The report further stated that India’s long-term growth has become more steady, stable, diversified and resilient. In the long-run, for higher growth to be sustainable and inclusive, India needs to use land and water, which are increasingly becoming scarce resources, make growth more inclusive and strengthen its public sector to meet challenges of a fast growing, globalizing and increasingly middle-class economy. However, it pointed out that financial markets’ liquidity may tighten, which may pose certain short-run risks for the economy. Besides, if investment, exports, credit do not gain sufficient momentum, it may not do much to accelerate GDP growth.

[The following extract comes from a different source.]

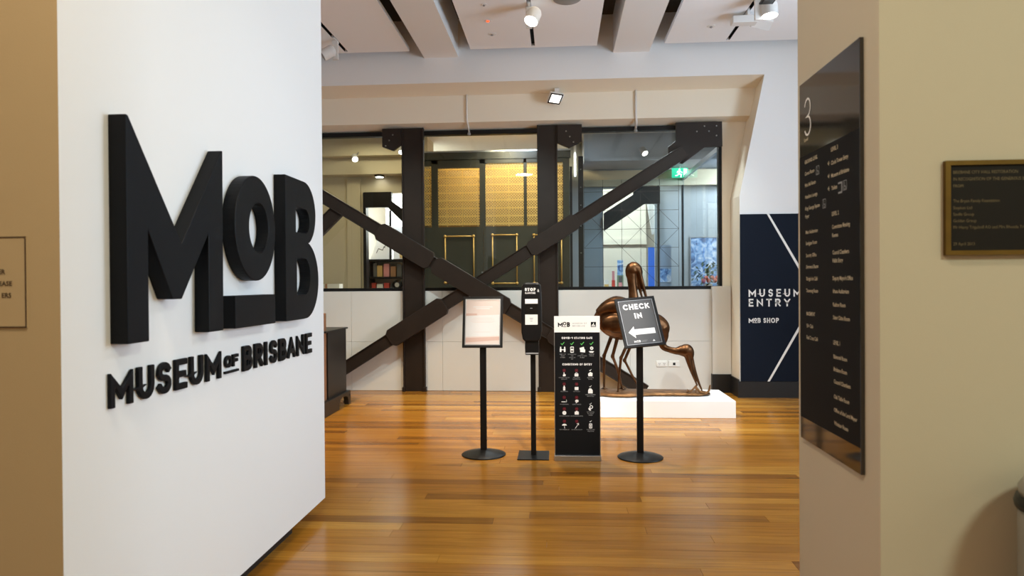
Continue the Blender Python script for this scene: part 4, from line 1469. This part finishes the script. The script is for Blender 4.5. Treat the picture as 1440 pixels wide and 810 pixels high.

The CNX Nifty is currently trading at 10384.15, down by 26.75 points or 0.26% after trading in a range of 10376.95 and 10420.00. There were 17 stocks advancing against 33 stocks declining on the index.

The top gainers on Nifty were Bharti Infratel up by 1.27%, Bajaj Finance up by 1.05%, Coal India up by 1.04%, Dr. Reddy’s Lab up by 1.03% and Mahindra & Mahindra up by 0.76%. On the flip side, Indian Oil Corporation down by 2.39%, ICICI Bank down by 1.44%, Yes Bank down by 1.22%, Hindalco down by 1.06% and Zee Entertainment down by 1.01% were the top losers.

Asian markets were trading mostly in red; Hang Seng decreased 54.71 points or 0.17% to 31,380.30, Jakarta Composite decreased 33.43 points or 0.52% to 6,349.19, Taiwan Weighted decreased 20.35 points or 0.18% to 11,018.45, Shanghai Composite decreased 16.6 points or 0.5% to 3,274.78 and FTSE Bursa Malaysia KLCI decreased 4.72 points or 0.25% to 1,852.34.

On the flip side, KOSPI Index increased 10.43 points or 0.42% to 2,496.51 and Nikkei 225 increased 17.32 points or 0.08% to 21,794.61.